Some of the t-shirt slogans are popular catch-phrases translated into English, making no sense whatsoever in that language. The phrase I Stand on the Duck (a direct translation of Ég stend á öndinni) is a good example, which more idiomatically translates to: I am breathless.
“All these typical Icelandic phrases are very uncool, especially when you translate them word for word. Then they lose all meaning but become quite funny. With the t-shirts, we want to celebrate all the distinctive features Iceland has and show that the county is not all the glamour we’re selling to tourists. Buying t-shirts like ours, you are buying a piece of the society as it is today and a part of the common discussion, instead of some sort of stereotypical memories,” Þórður explains. He goes on to add, “Take heavy industry for example. Fewer things have been more debated in Iceland. That’s why we printed the aluminium smelter in Straumsvík on a t-shirt. It’s one of the first landmarks tourists notice when driving from Keflavík to Reykjavík. And Sverrisdóttir, she has to be noted as the face of Iceland’s heavy industry. Sverrisdóttir is also an elegant woman, which belongs on a t-shirt.”
Getting ideas for new designs hasn’t been difficult, as the Icelandic government, politicians and the general public are just giving away subjects to tackle.
“The government is constantly making mistakes, which gives us both ideas and motivation to point them out so they get to live longer than the split second they get in the media,” Þórður says. “Our newest addition, the phrase-shirt Neither A Bird Nor A Fish, where we string together a puffin and codfish, could be connected with Árni Johnsen for example. He is neither a bird nor a fish, he likes puffins and this puffin-cod creature might be called a technical error, right? But in all seriousness we want to remind people about how we are sometimes being screwed over,” Þórður says and designer Orri agrees:
“We have many ideas and believe that with the t-shirts we can keep the discussion alive and hopefully change society for the better. Now it’s just a question of manufacturing more t-shirts.”

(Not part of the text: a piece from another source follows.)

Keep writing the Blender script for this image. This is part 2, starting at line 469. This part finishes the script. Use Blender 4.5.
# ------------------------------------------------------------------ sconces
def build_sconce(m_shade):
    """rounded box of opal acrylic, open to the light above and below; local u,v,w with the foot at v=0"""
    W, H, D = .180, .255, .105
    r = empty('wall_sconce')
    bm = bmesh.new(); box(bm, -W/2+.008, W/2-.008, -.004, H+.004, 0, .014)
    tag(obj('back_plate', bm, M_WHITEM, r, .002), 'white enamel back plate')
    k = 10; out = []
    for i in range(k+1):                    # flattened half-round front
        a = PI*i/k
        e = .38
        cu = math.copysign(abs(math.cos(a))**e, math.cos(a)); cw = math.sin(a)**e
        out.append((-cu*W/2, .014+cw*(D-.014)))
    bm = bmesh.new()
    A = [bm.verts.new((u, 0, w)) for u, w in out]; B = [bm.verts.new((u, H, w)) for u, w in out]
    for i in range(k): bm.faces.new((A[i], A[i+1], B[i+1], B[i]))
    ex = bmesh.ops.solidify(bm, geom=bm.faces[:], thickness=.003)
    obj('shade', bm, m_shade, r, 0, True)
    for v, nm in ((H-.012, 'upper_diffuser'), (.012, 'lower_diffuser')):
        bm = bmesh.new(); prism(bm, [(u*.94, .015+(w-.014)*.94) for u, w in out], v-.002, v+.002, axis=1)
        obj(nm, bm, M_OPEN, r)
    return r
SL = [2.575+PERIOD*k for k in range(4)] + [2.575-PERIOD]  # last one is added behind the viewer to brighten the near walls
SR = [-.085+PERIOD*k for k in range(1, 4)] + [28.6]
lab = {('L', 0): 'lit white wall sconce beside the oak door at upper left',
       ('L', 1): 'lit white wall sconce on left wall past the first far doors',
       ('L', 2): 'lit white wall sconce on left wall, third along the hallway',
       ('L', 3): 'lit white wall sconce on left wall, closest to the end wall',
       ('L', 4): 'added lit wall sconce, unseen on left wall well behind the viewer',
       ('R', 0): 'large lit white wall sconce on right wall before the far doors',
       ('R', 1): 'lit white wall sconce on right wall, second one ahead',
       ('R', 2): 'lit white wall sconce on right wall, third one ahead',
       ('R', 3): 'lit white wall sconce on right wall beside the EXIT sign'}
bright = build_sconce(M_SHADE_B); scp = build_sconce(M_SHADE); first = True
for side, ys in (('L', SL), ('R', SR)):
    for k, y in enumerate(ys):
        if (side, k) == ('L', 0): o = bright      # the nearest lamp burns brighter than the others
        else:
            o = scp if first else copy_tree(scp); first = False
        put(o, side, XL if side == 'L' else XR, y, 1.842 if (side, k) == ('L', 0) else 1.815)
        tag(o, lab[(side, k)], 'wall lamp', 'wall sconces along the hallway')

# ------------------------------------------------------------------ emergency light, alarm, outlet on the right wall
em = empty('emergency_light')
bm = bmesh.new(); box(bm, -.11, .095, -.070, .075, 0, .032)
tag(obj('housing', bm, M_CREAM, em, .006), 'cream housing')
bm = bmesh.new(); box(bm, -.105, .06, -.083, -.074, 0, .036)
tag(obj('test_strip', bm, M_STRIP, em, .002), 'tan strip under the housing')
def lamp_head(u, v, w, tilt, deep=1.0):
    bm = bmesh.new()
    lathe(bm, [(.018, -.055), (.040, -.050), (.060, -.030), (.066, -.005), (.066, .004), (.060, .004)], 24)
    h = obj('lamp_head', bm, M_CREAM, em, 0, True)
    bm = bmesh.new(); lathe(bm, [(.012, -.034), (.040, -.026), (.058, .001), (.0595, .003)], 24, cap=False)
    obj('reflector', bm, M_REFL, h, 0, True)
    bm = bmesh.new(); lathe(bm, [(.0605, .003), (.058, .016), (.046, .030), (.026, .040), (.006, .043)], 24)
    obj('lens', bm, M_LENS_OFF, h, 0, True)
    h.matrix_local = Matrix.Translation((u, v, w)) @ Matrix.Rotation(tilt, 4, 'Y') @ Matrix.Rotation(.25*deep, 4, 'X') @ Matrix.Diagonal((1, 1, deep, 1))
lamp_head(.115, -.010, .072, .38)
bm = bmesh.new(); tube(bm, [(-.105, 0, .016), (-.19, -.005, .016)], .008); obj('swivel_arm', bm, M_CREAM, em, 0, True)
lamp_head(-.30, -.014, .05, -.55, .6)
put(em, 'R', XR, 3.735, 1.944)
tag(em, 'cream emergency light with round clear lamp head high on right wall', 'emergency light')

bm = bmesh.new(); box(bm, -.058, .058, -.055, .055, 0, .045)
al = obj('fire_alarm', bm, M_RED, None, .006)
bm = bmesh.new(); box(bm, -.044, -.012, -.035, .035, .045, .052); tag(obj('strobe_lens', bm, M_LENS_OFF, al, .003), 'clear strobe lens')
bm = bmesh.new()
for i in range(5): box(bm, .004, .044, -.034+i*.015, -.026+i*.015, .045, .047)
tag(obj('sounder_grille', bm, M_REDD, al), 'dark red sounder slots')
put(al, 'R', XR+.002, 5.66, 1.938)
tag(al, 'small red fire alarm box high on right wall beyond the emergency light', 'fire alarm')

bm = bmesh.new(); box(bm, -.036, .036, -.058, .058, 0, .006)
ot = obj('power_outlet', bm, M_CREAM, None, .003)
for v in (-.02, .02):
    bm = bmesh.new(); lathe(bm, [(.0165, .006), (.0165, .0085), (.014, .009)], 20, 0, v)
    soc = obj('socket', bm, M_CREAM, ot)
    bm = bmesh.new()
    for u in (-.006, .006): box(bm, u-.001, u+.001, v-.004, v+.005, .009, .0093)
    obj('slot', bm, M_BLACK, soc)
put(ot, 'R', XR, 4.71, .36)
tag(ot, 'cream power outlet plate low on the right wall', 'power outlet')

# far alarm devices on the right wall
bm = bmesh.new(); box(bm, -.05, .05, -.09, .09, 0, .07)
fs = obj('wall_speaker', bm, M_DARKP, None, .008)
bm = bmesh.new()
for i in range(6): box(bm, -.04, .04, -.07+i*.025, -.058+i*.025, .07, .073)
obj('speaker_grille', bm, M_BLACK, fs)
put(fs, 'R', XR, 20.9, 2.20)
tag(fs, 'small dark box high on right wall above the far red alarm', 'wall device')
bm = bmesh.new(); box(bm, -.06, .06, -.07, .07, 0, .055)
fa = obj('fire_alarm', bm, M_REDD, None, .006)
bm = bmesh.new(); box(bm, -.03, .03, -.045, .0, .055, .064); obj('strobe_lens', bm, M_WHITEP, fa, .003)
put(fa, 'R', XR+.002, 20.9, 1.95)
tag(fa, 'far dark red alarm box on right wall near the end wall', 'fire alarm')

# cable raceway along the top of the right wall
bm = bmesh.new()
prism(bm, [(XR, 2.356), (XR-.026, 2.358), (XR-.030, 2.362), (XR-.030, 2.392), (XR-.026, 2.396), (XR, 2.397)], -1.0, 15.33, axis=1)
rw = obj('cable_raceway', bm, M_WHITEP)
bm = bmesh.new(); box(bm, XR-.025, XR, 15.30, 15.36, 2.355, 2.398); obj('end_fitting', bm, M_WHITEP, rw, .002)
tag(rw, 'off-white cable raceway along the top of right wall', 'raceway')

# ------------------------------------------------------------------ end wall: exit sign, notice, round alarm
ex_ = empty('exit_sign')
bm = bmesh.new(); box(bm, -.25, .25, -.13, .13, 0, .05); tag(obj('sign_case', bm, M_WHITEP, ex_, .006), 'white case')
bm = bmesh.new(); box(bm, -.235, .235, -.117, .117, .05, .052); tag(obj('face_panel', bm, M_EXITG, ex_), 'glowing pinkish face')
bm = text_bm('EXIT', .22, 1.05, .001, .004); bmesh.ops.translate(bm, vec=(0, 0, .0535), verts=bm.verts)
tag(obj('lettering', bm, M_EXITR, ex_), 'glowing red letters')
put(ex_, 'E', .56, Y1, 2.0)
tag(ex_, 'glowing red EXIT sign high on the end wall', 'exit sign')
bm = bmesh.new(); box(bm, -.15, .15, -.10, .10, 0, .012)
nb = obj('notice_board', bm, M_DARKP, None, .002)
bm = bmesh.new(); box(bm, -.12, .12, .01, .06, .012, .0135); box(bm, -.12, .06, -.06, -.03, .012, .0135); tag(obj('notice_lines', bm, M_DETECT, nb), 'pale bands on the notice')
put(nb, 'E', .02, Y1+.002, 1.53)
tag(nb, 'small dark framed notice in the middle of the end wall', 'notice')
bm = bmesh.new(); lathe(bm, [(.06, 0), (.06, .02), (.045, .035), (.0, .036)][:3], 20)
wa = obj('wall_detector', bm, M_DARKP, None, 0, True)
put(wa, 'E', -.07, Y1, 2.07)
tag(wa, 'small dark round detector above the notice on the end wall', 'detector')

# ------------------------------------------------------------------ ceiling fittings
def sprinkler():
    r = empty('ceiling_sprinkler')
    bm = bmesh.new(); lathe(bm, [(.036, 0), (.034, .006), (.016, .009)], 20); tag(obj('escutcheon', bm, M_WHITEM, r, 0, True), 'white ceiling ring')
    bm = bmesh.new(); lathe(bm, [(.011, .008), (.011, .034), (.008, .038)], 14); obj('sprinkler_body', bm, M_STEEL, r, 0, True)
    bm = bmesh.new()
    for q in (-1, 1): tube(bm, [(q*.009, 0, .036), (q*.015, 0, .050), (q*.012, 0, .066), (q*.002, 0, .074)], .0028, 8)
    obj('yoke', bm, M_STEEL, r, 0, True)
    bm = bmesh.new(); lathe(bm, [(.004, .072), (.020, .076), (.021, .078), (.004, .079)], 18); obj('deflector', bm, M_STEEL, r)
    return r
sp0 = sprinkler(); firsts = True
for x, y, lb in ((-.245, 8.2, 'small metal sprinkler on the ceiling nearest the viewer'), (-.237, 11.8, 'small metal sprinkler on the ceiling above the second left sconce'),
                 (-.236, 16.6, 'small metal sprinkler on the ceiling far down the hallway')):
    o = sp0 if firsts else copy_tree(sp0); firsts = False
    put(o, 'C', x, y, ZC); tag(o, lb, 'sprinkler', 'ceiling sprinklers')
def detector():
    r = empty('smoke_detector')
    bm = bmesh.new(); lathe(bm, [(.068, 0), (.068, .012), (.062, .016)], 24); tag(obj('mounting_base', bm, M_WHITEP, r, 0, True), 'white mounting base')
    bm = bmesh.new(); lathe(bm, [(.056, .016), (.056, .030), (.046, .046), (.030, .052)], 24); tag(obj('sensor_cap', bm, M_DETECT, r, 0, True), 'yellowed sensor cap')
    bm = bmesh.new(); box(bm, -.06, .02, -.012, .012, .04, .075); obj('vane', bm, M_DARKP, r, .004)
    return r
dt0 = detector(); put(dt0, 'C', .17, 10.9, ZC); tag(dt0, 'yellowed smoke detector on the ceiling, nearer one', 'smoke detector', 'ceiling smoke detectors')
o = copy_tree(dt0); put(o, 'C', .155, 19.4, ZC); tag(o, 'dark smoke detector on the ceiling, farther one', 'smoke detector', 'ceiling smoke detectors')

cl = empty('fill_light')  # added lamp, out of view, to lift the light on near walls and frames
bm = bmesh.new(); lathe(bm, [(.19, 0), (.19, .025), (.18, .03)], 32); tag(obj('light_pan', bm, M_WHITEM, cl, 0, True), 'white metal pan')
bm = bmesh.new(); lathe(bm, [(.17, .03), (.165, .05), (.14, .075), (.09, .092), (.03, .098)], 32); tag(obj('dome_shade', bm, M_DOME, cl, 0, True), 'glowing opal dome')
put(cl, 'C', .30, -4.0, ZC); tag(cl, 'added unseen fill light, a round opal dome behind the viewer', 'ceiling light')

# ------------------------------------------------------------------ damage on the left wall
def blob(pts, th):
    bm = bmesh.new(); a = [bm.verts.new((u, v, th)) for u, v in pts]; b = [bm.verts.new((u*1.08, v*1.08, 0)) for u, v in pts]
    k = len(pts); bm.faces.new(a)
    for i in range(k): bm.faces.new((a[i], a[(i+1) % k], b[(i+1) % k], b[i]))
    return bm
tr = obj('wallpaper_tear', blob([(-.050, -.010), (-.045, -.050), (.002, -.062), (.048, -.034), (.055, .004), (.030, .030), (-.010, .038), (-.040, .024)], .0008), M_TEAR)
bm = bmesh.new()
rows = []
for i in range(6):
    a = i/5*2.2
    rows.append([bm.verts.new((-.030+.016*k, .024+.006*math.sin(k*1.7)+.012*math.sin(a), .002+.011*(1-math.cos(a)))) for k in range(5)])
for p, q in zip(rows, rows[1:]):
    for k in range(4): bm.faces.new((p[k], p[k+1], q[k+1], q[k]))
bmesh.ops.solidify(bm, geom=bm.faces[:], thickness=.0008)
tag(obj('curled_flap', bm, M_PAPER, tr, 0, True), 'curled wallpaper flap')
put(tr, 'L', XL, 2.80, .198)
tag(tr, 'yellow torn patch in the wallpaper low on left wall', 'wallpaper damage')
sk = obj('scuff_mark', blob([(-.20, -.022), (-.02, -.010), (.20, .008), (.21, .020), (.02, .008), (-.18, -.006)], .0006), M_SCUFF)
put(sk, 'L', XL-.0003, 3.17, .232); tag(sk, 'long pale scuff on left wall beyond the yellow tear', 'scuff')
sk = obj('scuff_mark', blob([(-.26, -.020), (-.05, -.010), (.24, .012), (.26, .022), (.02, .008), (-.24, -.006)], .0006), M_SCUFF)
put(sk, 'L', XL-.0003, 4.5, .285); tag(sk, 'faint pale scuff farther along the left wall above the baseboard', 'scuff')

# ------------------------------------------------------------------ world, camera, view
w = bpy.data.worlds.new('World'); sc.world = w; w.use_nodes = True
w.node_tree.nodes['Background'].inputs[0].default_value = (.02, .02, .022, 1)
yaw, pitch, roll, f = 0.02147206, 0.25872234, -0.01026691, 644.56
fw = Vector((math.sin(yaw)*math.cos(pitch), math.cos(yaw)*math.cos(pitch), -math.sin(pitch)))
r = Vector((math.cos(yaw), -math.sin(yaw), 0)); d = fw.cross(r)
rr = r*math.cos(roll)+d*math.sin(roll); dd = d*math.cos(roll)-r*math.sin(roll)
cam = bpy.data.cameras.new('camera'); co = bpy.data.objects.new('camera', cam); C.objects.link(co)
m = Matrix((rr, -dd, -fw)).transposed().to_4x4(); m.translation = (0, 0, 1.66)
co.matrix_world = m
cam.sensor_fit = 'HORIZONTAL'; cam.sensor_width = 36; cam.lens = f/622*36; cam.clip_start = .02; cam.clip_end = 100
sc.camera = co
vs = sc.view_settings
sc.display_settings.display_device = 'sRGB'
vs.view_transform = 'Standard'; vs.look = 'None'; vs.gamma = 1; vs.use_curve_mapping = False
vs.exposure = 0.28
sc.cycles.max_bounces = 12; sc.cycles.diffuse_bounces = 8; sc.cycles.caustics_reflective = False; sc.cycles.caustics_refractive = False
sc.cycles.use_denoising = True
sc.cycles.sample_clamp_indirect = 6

“We could even call ourselves the community service project How Do You Like Iceland?” Þórður adds.
While planning a shopping-mania shirt for Christmas and preparing for a fashion show in Luxembourg, they would also like to encourage other designers to contact them with ideas for a new line. The t-shirts are now available at the website with plans for further outlets in the future.